Brindes e cerejas (publicado originalmente em 22/1/2013)
Como de costume, logo na primeira cena de ‘Django Livre’, em cartaz há três dias, sabemos se tratar do novo trabalho de Quentin Tarantino. Ou seria uma velha produção toda repaginada, com os rescaldos de rolos de filmes anteriores? A ver. Temos a certeza de que King Schultz aprontará contra o pobre mercador de escravos naquele ‘qualquer lugar do sul’ de 1860. E o diretor não espanta o seu público fiel. O personagem de Christoph Waltz destroça todos em volta, menos Django (Jamie Foxx), o seu procurado. Schultz é caçador de recompensas (‘dentista só fui por cinco anos, até descobrir esta mina de ouro’) e busca ‘vivos ou mortos’ três irmãos, os Brittle. Deste encontro forçado entre Django e o ex-dentista nasce uma parceria além-moral, pois o ex-escravo também se adere às gratificações. A dupla combina porcentagens, Django aprende a atirar e papo vai, papo vem, e o recém-liberto revela que Broomhilda (Kerry Washington), sua esposa, está presa. Sim, Broomhilda é negra, foi criada por alemães e fala a língua, aliás, a mesma natal de Schultz (enfim, situações que convém a um roteiro). A história perambula até acharem a bilíngue em Candyland, fazenda onde Calvin Candie (Leonardo DiCaprio), o rico herdeiro de terras e escravos, promove lutas até a morte entre os seus prisioneiros.
‘Django Livre’ é Tarantino até o último segundo de suas 2h45min de duração. O cineasta tem a noção de espalhar ao longo da fita algumas farpas que o público tem de digerir. Há tempo para isto. A primeira metade mostra os feitos da dupla de caçadores. A segunda parte é o duelo entre Calvin e Schultz, permeando desconfianças em torno de Django e Broomhilda. Esquecemo-nos da real função do filme– parodiar os faroestes espaguetes dos anos 1960– e nos debruçamos na diversão na acepção da palavra. Queremos ver tiros, explosões, sangue jorrando. Afinal, é Tarantino. E ele nos dá todos os presentes, mas como brindes... As cerejas do bolo no caso são as atuações, igualmente à sua película anterior, ‘Bastardos Inglórios’ (2009). Waltz, destaque no longa sobre o nazismo, detém o seu relevo na produção do ano passado. Ele e o diretor se acertam na telona. Não à toa, o ator foi indicado como coadjuvante na festa do Oscar, dia 24 de fevereiro (levou a estatueta em 2009). É fazer o simples, e o script contribui. Diálogos ácidos e irônicos são a base de Quentin Tarantino. Nas bocas de caricatos personagens como Django, Schultz e Calvin soam como bala na agulha. Tensão e riso caminham de mãos dadas. O realizador usa sentimentos como quebra-galhos. É isto que torna a trama sensacional.

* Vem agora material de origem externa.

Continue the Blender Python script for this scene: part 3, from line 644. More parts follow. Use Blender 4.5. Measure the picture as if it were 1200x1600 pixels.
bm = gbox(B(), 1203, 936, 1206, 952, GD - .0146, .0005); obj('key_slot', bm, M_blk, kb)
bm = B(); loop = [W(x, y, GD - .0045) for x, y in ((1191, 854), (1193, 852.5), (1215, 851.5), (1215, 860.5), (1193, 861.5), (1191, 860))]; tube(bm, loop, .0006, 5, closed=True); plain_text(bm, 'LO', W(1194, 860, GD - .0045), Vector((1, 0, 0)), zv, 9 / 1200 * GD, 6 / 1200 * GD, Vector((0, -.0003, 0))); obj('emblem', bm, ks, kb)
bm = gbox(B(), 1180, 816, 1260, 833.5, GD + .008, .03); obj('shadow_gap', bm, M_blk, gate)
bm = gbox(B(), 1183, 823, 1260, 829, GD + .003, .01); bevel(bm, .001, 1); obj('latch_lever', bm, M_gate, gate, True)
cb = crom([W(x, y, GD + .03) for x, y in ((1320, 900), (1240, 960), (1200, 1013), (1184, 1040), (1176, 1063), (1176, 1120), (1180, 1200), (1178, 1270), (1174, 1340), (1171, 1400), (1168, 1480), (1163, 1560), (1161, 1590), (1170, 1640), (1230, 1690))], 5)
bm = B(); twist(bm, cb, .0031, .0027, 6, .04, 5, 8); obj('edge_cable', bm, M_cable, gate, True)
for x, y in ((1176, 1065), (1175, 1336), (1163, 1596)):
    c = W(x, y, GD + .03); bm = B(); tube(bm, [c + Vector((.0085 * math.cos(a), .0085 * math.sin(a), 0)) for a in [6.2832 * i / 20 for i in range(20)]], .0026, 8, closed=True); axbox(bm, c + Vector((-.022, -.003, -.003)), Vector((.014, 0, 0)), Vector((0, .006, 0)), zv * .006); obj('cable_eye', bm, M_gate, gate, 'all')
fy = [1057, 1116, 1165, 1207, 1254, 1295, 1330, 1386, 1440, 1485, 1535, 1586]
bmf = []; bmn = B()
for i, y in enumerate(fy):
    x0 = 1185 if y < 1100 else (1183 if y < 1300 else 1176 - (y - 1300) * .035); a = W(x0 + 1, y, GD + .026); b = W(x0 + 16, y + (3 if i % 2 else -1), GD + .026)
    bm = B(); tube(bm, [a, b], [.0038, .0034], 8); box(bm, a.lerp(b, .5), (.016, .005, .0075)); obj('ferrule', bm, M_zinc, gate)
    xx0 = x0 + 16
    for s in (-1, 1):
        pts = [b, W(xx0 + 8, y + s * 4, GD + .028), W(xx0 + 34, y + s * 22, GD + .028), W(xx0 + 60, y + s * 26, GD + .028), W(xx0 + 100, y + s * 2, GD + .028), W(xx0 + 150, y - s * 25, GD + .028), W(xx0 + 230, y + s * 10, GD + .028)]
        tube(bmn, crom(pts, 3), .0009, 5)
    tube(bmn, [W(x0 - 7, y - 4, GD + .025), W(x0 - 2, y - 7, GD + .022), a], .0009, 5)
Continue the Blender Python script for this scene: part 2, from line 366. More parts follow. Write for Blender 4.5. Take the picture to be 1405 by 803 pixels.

Quem surpreende sem causar surpresa é Samuel L. Jackson. Na pele de Stephen, escravo que debanda ao lado antiabolicionista, maltratando pessoas negras como ele, defendendo chefes brancos sinhozinhos. O caso de Jackson é exemplar no que se refere a grandes atores em parceria com bons diretores. Ele costuma fazer de três a quatro filmes por ano e a maioria realizações decadentes. Mas a bordo do carrossel Tarantino isto não ocorre. Aliás, Jackson merecia estar nos cinco finalistas como melhor coadjuvante no Oscar. Poderia ocupar o lugar de Alan Arkin, de ‘Argo’ (2012), que está bem, porém não tanto como Jackson. De DiCaprio, ele não figurar nos concorrentes é plausível. Os outros possuem gabarito a tal e, ainda assim, não há como derrotar Daniel Day Lewis. Em ‘Lincoln’ (2012), o protagonista de ‘Meu Pé Esquerdo’ (89) é insuperável. Ademais, de volta a ‘Django Livre’, é muito comovente apreciar Q. Tarantino nas entranhas. Brinca de fazer cinema, e no bom sentido. O próprio se atreve a fazer uma ponta como pistoleiro veloz do velho oeste. Discordo do crítico André Barcinski quando ele escreve que o roteiro parece redigido por um aprendiz de Tarantino. As falas são, sim, um Tarantino menos afoito, mais abusado, achincalhado. Talvez o jornalista levou ‘Django Livre’ a sério.